As a communications officer in the Marines, Maj. Kevin M. Shea frequently e-mailed his family with photos from Iraq showing the big, burly military man next to smiling local children.

"He was hoping [the military] could do a lot of good, rebuild the schools," said his mother, Eileen Shea of Northwest Washington.

But the decorated Marine instead found himself involved in frequent skirmishes with Iraqi insurgents. On Tuesday, he was killed by hostile fire, the third member of the armed forces from the District to die in Iraq and at least the 41st soldier from the District, Virginia or Maryland killed in the conflict.

On Sunday, Marine First Lt. Alexander E. Wetherbee, 27, of Fairfax died from injuries received in combat in Anbar province.

Shea "couldn't have been a more wonderful person," said Kara Anna, who was a neighbor of Shea's in recent years when he lived in the Anne Arundel County town of Arnold.

That was an opinion echoed by friends, relatives and colleagues yesterday. They described Shea, 38, as a caring, generous man who left a deep imprint on people during a military career that began at the Air Force Academy and continued through a teaching stint at the Naval Academy and two conflicts in the Middle East.

The Defense Department released a brief statement yesterday reporting the death of Shea, a communication information systems officer assigned to the 1st Marine Division, 1st Marine Expeditionary Force.

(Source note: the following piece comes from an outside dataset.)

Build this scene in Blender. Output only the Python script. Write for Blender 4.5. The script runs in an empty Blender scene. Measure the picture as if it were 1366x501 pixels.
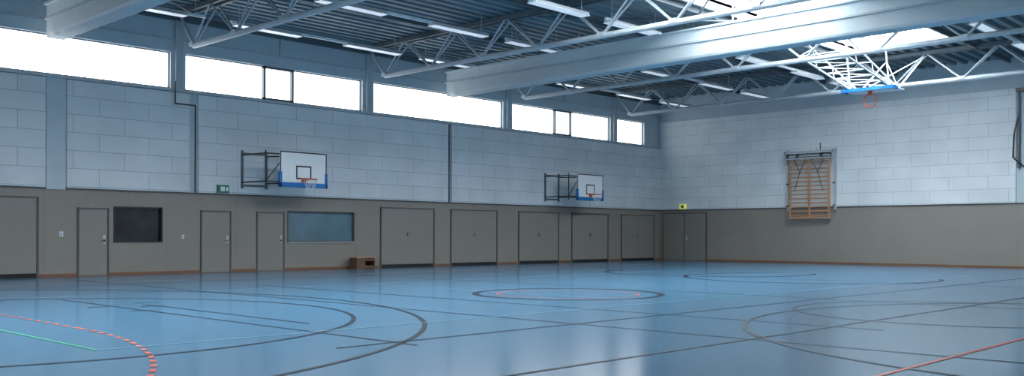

It provided no details about the circumstances, other than to say that he was killed by enemy fire in Anbar province, west of Baghdad, where part of the Sunni-dominated population has resisted the U.S. military presence.

Shea was born to D.C. natives but grew up elsewhere as his father's civil-service jobs took the family to Dallas and Seattle. After finishing high school in Seattle, Shea set his sights on the Air Force Academy -- but didn't get in.

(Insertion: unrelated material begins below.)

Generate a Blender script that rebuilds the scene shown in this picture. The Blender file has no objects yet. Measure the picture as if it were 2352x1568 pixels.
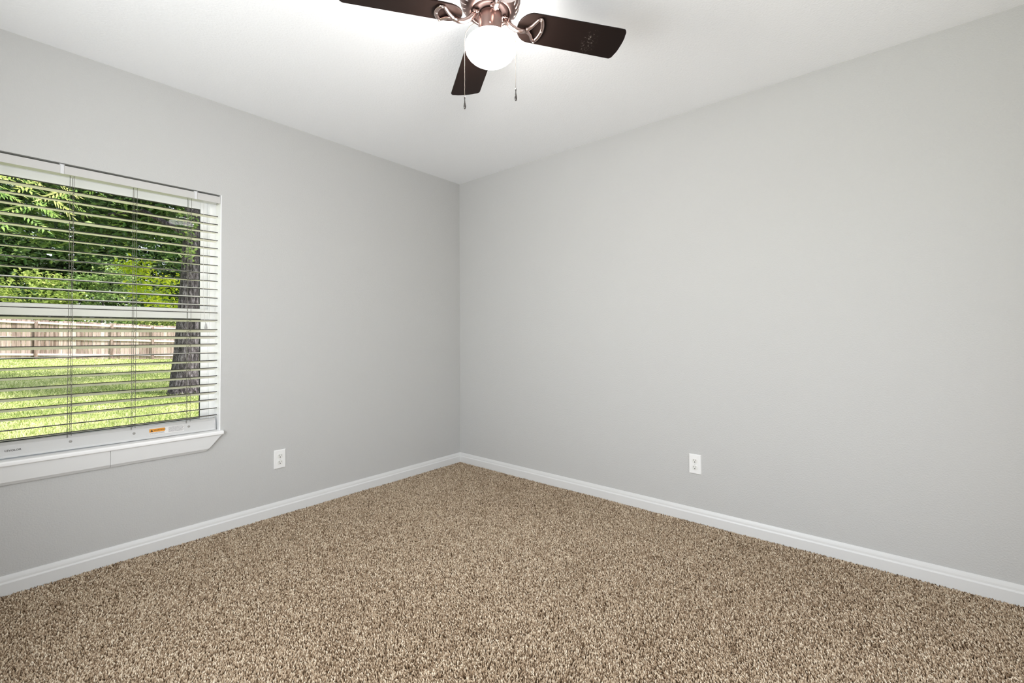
import bpy, math, random
import numpy as np
from mathutils import Matrix, Vector

S = bpy.context.scene
COL = S.collection
PI = math.pi
R = math.radians

# ------------------------------------------------------------------ camera
H = 2.44                                   # ceiling height
FPX = 1042.443                             # focal length in pixels of a 2352 wide frame
YAW, PITCH, ROLL = 0.70458, 0.01705, -0.00507
CAM = np.array([-2.74725, -2.93834, 1.10287])
_f = np.array([math.cos(YAW) * math.cos(PITCH), math.sin(YAW) * math.cos(PITCH), math.sin(PITCH)])
_r = np.array([math.sin(YAW), -math.cos(YAW), 0.0])
_u = np.cross(_r, _f)
RT = _r * math.cos(ROLL) + _u * math.sin(ROLL)
UP = -_r * math.sin(ROLL) + _u * math.cos(ROLL)
FW = _f
cd = bpy.data.cameras.new('camera')
cam = bpy.data.objects.new('camera', cd)
COL.objects.link(cam)
cd.sensor_fit = 'HORIZONTAL'
cd.sensor_width = 36.0
cd.lens = FPX * 36.0 / 2352.0
cd.shift_y = -31.95 / 2352.0
cd.clip_start = 0.02
cd.clip_end = 500
cam.matrix_world = Matrix(((RT[0], UP[0], -FW[0], CAM[0]), (RT[1], UP[1], -FW[1], CAM[1]),
                           (RT[2], UP[2], -FW[2], CAM[2]), (0, 0, 0, 1)))
S.camera = cam


def at(px, py, depth):
    """world point seen at a pixel of the photograph, `depth` metres ahead of the camera"""
    d = FW + RT * (px - 1176) / FPX - UP * (py - 752.05) / FPX
    return CAM + d * depth


# ------------------------------------------------------------------ light and exposure
S.view_settings.view_transform = 'Standard'
S.view_settings.look = 'None'
S.view_settings.gamma = 1.0
S.view_settings.use_curve_mapping = False
S.view_settings.exposure = 0.0
S.cycles.use_denoising = True
S.cycles.max_bounces = 12
S.cycles.diffuse_bounces = 6
S.cycles.transparent_max_bounces = 24
S.cycles.sample_clamp_indirect = 6.0
S.cycles.caustics_reflective = False
S.cycles.caustics_refractive = False

W = bpy.data.worlds.new('daylight_sky')
S.world = W
W.use_nodes = True
wn = W.node_tree
bg = wn.nodes['Background']
sky = wn.nodes.new('ShaderNodeTexSky')
sky.sky_type = 'NISHITA'
sky.sun_disc = False
sky.sun_elevation = R(52)
sky.sun_rotation = R(140)
sky.air_density = 1.0
sky.dust_density = 2.0
hs_ = wn.nodes.new('ShaderNodeHueSaturation')          # hazy, partly clouded sky
hs_.inputs['Saturation'].default_value = 0.45
wn.links.new(sky.outputs[0], hs_.inputs['Color'])
wn.links.new(hs_.outputs[0], bg.inputs[0])
bg.inputs[1].default_value = 0.40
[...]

Instead, he spent a year at the academy's preparatory school, boosting his grades, and eventually was accepted. The move was indicative of his tenacious personality, said his brother Tom of Germantown.

"He always excelled, but he excelled because he worked hard," he said. Kevin Shea went on to earn a master's degree in engineering.

While at the Air Force Academy, Shea discovered that his eyesight wasn't good enough for him to qualify as a jet pilot, so he cross-commissioned in the Marines, his brother said. Thus began a peripatetic military life that took him to Saudi Arabia for the Persian Gulf War, then on assignments in Florida and in California, where he met his wife, Ami. The couple, whose home is near Camp Pendleton, the Marine Corps base in California, have a 10-year-old daughter and 7-year-old son.

Shea was sent to Iraq in February. He set out hoping that the U.S. military could help the population, and that he could help young Marines.